Terbayang indahnya pantai Lam Puuk dengan pasir putihnya, pantai Lhok Nga dengan karang-karangnya yang cantik, pantai Ulee Lheue tempat penulis biasa menghabiskan sore dengan memancing ikan disana. Entah seperti apa pantai-pantai itu sekarang.
Semua pertanyaan tak berbalas dengan jawaban. Hanya bisa berharap dan memanjatkan doa. Semoga teman-teman disana selamat dan semoga ada nasib baik penulis bisa menghubungi mereka dan memastikan mereka semua selamat.
Hari demi hari , minggu demi minggu berlalu hingga berbilang bulan, akhirnya penulis mendapat kabar dari sepupu penulis yang tinggal di Takengon. Takengon sendiri adalah ibu kota Kabupaten Aceh Tengah yang berada di dataran tinggi. Berjarak 300 km lebih dari Banda Aceh sudah pasti Takengon tidak ikut tergerus tsunami.
Sepupu yang biasa penulis panggil Bang Eddy menceritakan apa yang dia saksikan di sana. Bang Eddy turun ke Banda Aceh siang hari dari Takengon dan tiba di Banda Aceh pada sore harinya. Tujuannya saat itu adalah untuk  mengevakuasi saudara-saudara dari istrinya.
Dari Bang Eddy inilah penulis mendapat kabar bahwa teman-teman yang penulis hubungi saat awal bencana terjadi ternyata termasuk yang menjadi korban, bahkan jenazahnya tidak ditemukan. Seketika terbayang wajah-wajah mereka. Senyum dan tawa mereka. Saat-saat yang menyenangkan bersama mereka. Yang paling lekat adalah saat menunggu kebun durian di Lhoong sambil mencari batu artistik untuk bonsai di sungai.

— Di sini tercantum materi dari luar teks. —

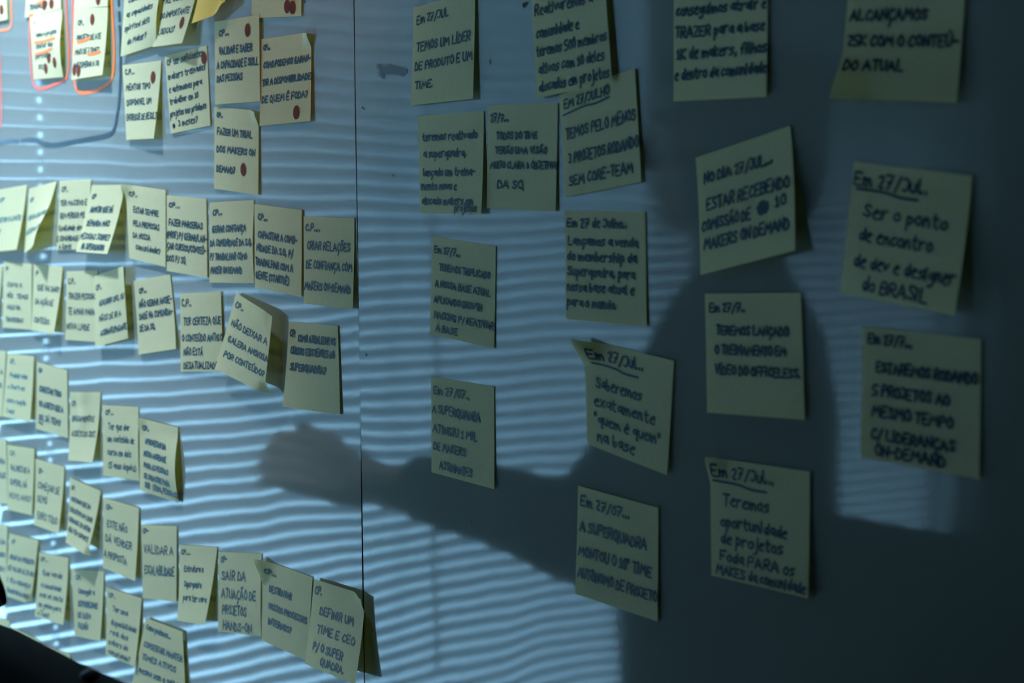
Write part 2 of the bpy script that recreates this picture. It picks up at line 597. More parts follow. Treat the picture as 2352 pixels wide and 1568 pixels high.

Punah sudah harapan penulis. Sungguhpun begitu masih bersyukur karena masih banyak teman penulis yang selamat. Saat ke Banda Aceh tahun 2010, penulis akhirnya bisa bertemu dengan teman-teman yang selamat. Banyak cerita luar biasa yang penulis dengar langsung dari teman-teman yang selamat dari bencana. Cerita yang sedikit banyak merubah pandangan penulis tentang hidup.